## INSTRUCTIONS TO FOLLOW
Pictures aside, repeat every entry exactly.

Scripts that build scenes:
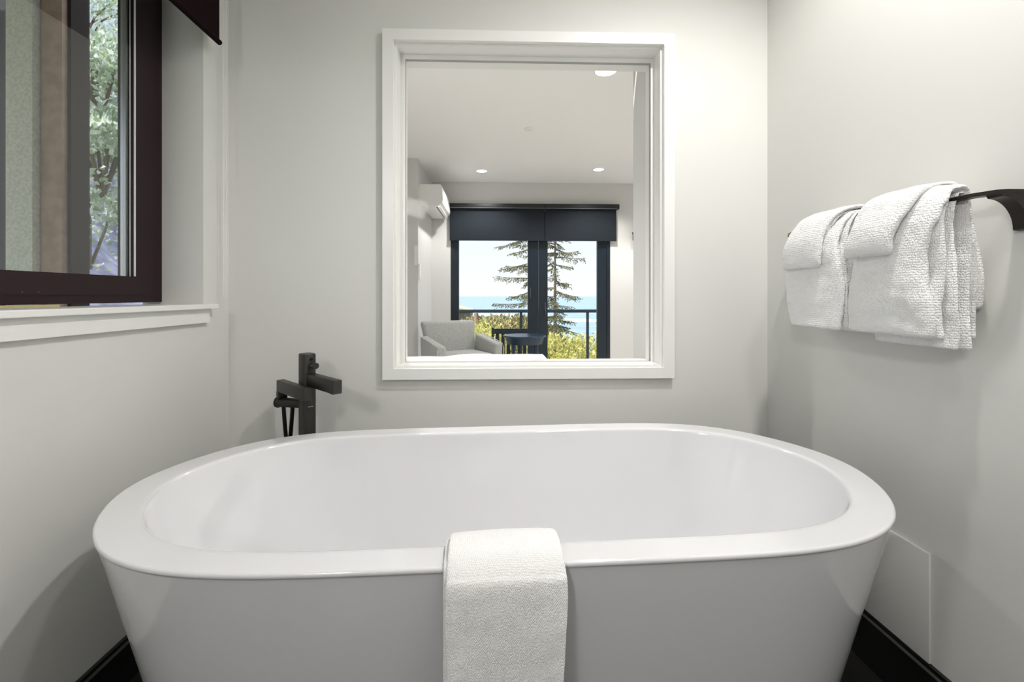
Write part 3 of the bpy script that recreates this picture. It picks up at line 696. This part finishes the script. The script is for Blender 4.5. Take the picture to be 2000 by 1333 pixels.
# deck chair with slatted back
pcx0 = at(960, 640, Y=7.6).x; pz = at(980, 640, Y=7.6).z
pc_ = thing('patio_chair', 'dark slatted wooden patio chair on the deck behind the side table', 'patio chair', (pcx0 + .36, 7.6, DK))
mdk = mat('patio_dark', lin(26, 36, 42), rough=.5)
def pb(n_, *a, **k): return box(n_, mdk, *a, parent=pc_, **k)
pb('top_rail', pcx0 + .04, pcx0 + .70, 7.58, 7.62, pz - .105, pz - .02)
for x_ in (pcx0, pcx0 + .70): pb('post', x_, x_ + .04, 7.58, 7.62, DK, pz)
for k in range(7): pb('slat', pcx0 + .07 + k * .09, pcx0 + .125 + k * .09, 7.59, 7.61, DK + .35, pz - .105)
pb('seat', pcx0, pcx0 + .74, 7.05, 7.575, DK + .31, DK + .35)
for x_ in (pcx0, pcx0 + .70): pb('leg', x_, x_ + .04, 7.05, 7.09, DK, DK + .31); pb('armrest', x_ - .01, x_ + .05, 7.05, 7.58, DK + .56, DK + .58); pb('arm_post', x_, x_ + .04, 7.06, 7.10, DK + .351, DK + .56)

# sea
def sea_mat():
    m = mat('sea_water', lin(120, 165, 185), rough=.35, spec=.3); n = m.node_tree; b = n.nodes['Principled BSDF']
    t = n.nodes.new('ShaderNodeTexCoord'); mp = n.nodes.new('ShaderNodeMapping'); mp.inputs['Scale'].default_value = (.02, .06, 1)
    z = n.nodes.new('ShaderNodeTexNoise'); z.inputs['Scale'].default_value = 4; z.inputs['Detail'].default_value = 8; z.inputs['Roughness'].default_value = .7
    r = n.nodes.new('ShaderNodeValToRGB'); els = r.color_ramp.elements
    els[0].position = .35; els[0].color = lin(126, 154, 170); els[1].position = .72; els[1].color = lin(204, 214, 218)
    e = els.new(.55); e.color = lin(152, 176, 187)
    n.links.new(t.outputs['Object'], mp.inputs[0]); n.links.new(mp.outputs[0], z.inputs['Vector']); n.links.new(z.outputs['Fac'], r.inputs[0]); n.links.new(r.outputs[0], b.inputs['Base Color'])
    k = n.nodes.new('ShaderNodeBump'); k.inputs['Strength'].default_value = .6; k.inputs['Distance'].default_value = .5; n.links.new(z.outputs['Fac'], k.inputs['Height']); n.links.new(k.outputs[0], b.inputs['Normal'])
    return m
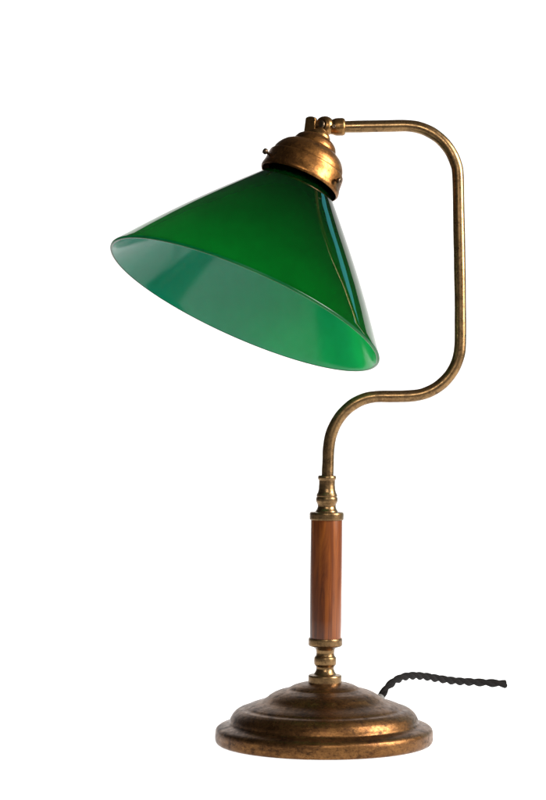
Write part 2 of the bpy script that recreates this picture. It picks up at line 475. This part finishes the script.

## EXERCISE SOLUTION
Write part 3 of the bpy script that recreates this picture. It picks up at line 696. This part finishes the script. The script is for Blender 4.5. Take the picture to be 2000 by 1333 pixels.
# deck chair with slatted back
pcx0 = at(960, 640, Y=7.6).x; pz = at(980, 640, Y=7.6).z
pc_ = thing('patio_chair', 'dark slatted wooden patio chair on the deck behind the side table', 'patio chair', (pcx0 + .36, 7.6, DK))
mdk = mat('patio_dark', lin(26, 36, 42), rough=.5)
def pb(n_, *a, **k): return box(n_, mdk, *a, parent=pc_, **k)
pb('top_rail', pcx0 + .04, pcx0 + .70, 7.58, 7.62, pz - .105, pz - .02)
for x_ in (pcx0, pcx0 + .70): pb('post', x_, x_ + .04, 7.58, 7.62, DK, pz)
for k in range(7): pb('slat', pcx0 + .07 + k * .09, pcx0 + .125 + k * .09, 7.59, 7.61, DK + .35, pz - .105)
pb('seat', pcx0, pcx0 + .74, 7.05, 7.575, DK + .31, DK + .35)
for x_ in (pcx0, pcx0 + .70): pb('leg', x_, x_ + .04, 7.05, 7.09, DK, DK + .31); pb('armrest', x_ - .01, x_ + .05, 7.05, 7.58, DK + .56, DK + .58); pb('arm_post', x_, x_ + .04, 7.06, 7.10, DK + .351, DK + .56)

# sea
def sea_mat():
    m = mat('sea_water', lin(120, 165, 185), rough=.35, spec=.3); n = m.node_tree; b = n.nodes['Principled BSDF']
    t = n.nodes.new('ShaderNodeTexCoord'); mp = n.nodes.new('ShaderNodeMapping'); mp.inputs['Scale'].default_value = (.02, .06, 1)
    z = n.nodes.new('ShaderNodeTexNoise'); z.inputs['Scale'].default_value = 4; z.inputs['Detail'].default_value = 8; z.inputs['Roughness'].default_value = .7
    r = n.nodes.new('ShaderNodeValToRGB'); els = r.color_ramp.elements
    els[0].position = .35; els[0].color = lin(126, 154, 170); els[1].position = .72; els[1].color = lin(204, 214, 218)
    e = els.new(.55); e.color = lin(152, 176, 187)
    n.links.new(t.outputs['Object'], mp.inputs[0]); n.links.new(mp.outputs[0], z.inputs['Vector']); n.links.new(z.outputs['Fac'], r.inputs[0]); n.links.new(r.outputs[0], b.inputs['Base Color'])
    k = n.nodes.new('ShaderNodeBump'); k.inputs['Strength'].default_value = .6; k.inputs['Distance'].default_value = .5; n.links.new(z.outputs['Fac'], k.inputs['Height']); n.links.new(k.outputs[0], b.inputs['Normal'])
    return m
Write part 2 of the bpy script that recreates this picture. It picks up at line 475. This part finishes the script.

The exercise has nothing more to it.